Wednesday, April 25, 2007

Want to get together? Call me after Eagleman!

I've been struggling with time management. I feel like afternoon play dates will just have to wait until after June 10th. I feel like time is at a premium. Between Mr. Preschool's graduate class, Daisy's soccer, and my strength training and evening workouts, there is just not much time left.
I miss those family diners. I miss just hanging out and putting my kids to bed. I go days wanting to tell my husband something and sometimes it is days before I actually get the chance....or sometimes weeks later I realize that I still haven't told him so I send him an email while I'm thinking about it! Most of all though, I miss the quality time with Daisy. She gets out of school at 3:30 or so, which means just a few precious moments before someone has to dash off somewhere. And it is rare that she gets just me alone without her little brother.
So, yes, I feel guilty. Parents of only children I know actually have lunch with their kids at school. I just can't do that and drag Redfish along. So, I set aside Saturday afternoons after my long brick for just her and me. Trouble is, that I'm usually too tired or grumpy to give her 100 percent. Or, other things get in the way and I put it off. But I know I'm not being fair to her.
Kids are resilient. She'll be OK. I hear school is getting out early (June 15th) since we didn't have any snow days this winter. Before I know it, summer will be hear and I'll have had my fill of the kids and be dying to get out on the road and crank out some miles. But for now, I'm wishing I could give her more of me.

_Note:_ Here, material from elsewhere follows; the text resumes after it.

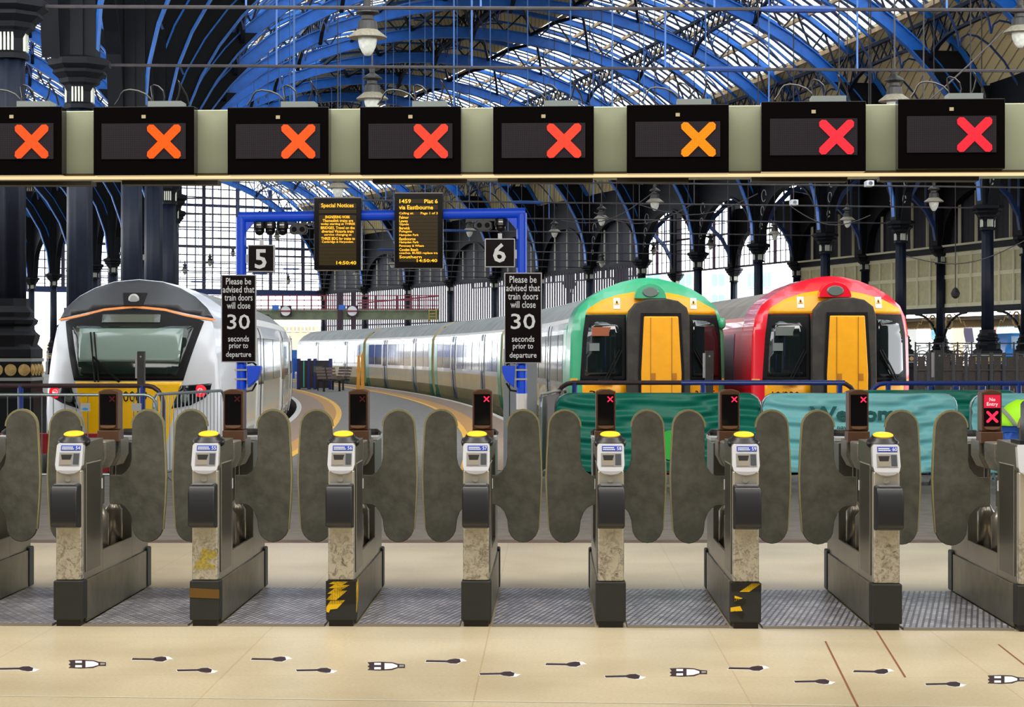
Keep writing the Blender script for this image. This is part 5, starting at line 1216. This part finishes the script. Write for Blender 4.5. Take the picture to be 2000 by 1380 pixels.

Daisy has lost both front teeth now. She is so cute. She won't be like this forever. But maybe she'll still be like this in 6 weeks, when Eagleman is done. In the meantime, maybe I'll wake her up and kiss her and talk to her when I get home from my workout. Maybe she'll even still be awake. I bet she wouldn't mind.

2 comments:

DV said...

She'll not only be ok, but I'll bet she'll be so thankful for having a positive role model to teach her about fitness and balance and pursuing your passions in life.
I bet she wouldn't mind at all...

TriGirl 40 said...

I agree with Trijack - but take a bunch of pictures of that toothless grin!